Insider View: Gunboat diplomacy

ROME - The images of the HMS Queen Elizabeth arriving at the Sicilian port of Syracuse this month flanked by an imposing Carrier Strike Group fleet was a reminder, as the aircraft carrier’s captain, Angus Essenhigh said, of the close ties between our two navies. The UK and Italy are NATO partners, engaged in security in the Mediterranean and beyond.
The ship left Portsmouth on May 22 and is heading through the Middle East towards the Pacific where the Carrier Strike Group will take part in the Bersama Lima exercises to commemorate the 50th anniversary of the Five Power Defence Agreements, signed in 1971 between the UK, Australia, New Zealand, Singapore and Malaysia. The deployment will climax Britain’s efforts to claim a role as a major power in the far east after Brexit and as a valuable partner in Western efforts to curb what is seen as Chinese expansionism.
The stopover in Sicily recalls also for historians how the Royal Navy 160 years ago played a key role in the Risorgimento when a British gunboat protected the 1000 volunteers led by Giuseppe Garibaldi as they landed in Sicily to battle Bourbon troops. While Britain previously had supported the Kingdom of the Two Sicilies with Horatio Nelson coming to the rescue of the King of Naples when the Bourbon monarch put down a rebellion in 1848, the British Empire by 1860 had decided the southern kingdom was a lost cause.
Despite the background of excellent relations today, however, the aftermath of Brexit has caused some friction between Rome and London, with Italian citizens arriving in the UK without visas being held incognito in detention centres, leading to protests from the Italian Foreign Ministry, the Farnesina.
The British Ambassador moved quickly to reassure the Italian Government that such unfortunate incidents will not be repeated. Nevertheless in the wake of the border hiccups the Farnesina and the Italian Consulate in London have often evidently turned a blind eye to the plight of British students struggling to obtain visas to travel to Italy for language studies, many of them from the last batch of British Erasmus scholars before the UK left the exchange scheme.
Our re-publication of an article from the Italian Insider 10 years ago in this issue is a reminder that education has been a source of frustration between the UK and Italy in the past as British and other foreign lecturers working as lettori at Italian universities have been discriminated against by unscrupulous rectors.
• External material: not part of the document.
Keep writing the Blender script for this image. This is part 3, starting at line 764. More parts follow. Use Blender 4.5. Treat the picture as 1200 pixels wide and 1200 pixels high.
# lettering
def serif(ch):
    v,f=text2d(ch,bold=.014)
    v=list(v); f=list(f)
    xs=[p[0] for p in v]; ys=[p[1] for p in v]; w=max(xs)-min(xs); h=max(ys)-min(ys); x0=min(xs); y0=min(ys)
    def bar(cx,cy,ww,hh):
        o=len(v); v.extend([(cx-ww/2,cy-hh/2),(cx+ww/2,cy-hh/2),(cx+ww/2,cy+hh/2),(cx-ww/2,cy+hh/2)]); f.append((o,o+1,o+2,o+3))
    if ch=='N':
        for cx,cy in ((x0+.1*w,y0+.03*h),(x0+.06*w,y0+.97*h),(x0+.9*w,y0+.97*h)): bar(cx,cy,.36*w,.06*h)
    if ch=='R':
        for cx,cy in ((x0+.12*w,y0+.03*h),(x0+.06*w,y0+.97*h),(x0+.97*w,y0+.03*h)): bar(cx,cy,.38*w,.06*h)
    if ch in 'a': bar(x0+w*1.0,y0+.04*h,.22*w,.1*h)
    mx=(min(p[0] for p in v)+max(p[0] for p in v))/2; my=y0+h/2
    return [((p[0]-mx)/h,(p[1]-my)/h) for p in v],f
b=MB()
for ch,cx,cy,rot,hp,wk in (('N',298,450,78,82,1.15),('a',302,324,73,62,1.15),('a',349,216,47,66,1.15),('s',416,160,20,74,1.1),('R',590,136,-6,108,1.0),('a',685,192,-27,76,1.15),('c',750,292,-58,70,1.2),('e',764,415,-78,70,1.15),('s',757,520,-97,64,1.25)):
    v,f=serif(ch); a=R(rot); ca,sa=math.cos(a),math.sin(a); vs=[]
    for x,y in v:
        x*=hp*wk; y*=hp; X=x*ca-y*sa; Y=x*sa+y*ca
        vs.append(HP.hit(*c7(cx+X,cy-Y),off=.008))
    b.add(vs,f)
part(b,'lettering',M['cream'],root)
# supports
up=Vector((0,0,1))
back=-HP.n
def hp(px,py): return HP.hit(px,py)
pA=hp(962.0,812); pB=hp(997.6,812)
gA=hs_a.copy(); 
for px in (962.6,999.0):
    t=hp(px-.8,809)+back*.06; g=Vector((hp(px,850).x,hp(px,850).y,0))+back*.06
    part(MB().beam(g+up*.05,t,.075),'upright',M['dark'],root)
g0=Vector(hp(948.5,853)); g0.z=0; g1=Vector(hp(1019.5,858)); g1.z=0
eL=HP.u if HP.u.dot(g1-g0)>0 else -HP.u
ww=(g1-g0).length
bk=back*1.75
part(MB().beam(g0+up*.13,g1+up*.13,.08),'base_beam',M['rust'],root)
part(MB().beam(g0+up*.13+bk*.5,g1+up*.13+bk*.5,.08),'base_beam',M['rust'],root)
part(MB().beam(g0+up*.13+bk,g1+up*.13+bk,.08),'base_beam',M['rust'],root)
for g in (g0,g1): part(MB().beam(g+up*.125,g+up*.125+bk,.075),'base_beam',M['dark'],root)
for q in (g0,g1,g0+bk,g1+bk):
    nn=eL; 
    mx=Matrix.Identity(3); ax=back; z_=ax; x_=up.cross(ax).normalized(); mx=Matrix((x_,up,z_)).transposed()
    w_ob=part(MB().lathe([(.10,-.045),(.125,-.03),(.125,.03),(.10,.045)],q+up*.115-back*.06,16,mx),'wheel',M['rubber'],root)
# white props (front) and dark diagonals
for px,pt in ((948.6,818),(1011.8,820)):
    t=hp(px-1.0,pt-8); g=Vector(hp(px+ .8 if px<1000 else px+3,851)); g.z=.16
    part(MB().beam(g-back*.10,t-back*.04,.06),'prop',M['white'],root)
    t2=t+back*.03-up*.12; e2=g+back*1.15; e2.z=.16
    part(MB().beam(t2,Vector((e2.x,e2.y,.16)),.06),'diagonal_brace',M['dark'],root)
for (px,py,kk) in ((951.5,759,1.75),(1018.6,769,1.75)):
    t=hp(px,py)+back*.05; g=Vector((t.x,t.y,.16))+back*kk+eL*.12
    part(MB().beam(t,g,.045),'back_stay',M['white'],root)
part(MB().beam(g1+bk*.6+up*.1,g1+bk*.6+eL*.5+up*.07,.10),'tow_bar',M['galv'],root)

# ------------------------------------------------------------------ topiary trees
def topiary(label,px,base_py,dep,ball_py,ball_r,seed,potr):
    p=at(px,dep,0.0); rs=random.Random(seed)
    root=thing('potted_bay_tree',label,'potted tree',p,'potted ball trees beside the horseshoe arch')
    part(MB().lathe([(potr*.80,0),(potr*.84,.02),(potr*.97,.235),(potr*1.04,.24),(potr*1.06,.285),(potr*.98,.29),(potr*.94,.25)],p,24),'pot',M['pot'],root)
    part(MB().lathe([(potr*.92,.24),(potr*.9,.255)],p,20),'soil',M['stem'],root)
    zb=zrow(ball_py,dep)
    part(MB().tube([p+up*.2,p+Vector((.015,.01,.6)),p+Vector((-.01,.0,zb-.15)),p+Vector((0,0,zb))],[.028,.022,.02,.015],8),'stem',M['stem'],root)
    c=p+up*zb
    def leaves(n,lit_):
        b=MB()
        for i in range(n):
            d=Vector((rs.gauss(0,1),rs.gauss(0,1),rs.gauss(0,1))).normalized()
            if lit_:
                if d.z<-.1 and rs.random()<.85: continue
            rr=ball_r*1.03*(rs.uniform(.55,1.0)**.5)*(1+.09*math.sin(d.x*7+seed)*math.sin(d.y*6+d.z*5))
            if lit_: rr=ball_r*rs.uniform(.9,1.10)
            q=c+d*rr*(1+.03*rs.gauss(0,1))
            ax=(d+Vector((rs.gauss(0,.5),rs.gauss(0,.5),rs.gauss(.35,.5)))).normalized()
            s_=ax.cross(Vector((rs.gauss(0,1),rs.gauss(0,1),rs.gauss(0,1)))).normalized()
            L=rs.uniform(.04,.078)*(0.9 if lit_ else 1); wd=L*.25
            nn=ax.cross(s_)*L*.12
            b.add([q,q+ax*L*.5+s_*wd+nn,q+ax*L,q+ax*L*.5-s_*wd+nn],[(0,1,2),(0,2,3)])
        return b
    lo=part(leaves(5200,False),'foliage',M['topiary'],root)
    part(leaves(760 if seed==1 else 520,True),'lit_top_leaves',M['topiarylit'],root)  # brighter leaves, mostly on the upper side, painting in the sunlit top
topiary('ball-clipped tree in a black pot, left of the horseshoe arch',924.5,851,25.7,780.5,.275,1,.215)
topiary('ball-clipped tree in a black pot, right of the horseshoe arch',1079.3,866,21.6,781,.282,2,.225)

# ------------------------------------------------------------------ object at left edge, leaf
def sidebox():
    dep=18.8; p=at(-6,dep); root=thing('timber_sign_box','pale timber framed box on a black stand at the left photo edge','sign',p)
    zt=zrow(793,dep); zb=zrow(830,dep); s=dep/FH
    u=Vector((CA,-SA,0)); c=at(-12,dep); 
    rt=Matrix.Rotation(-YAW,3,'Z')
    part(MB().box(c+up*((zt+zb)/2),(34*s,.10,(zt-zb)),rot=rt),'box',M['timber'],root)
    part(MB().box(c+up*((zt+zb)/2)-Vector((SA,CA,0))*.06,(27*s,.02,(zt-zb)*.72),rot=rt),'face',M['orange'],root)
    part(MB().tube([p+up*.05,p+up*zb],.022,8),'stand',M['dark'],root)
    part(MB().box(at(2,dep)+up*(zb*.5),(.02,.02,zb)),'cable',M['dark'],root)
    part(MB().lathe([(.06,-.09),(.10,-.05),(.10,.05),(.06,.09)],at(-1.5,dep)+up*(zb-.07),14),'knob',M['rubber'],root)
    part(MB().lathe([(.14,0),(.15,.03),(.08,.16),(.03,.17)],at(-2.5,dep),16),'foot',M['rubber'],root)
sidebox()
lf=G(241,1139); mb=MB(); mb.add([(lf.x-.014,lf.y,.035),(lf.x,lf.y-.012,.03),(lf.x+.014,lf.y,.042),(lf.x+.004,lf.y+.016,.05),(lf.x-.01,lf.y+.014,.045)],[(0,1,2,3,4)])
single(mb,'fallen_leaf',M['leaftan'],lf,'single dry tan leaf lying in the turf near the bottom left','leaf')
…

Like the last British Erasmus students many of the lettori who devoted their professional careers to lecturing to Italian students are fading away, often facing hardship due to miniscule or non-existent pensions despite the valiant efforts of their ALLSI trade union. Without representation in Strasbourg, British lecturers are more vulnerable than ever.
Military cooperation between Italy and the UK is worth considerable sums in defence contracts to both countries, most notably in the Tempest programme.
The days when the Royal Navy dispatched gunboats to protect the rights of individual Britons are past and the future of small British enclaves such as the Falklands and Gibralter is uncertain.
The downside of Realpolitik also has been manifest in Italy’s failure to bring Egypt to task for the shameful murder of Cambridge student Giulio Regeni.
While governments work hard to promote lucrative defence deals, it seems ordinary citizens’ rights too often get given a low priority.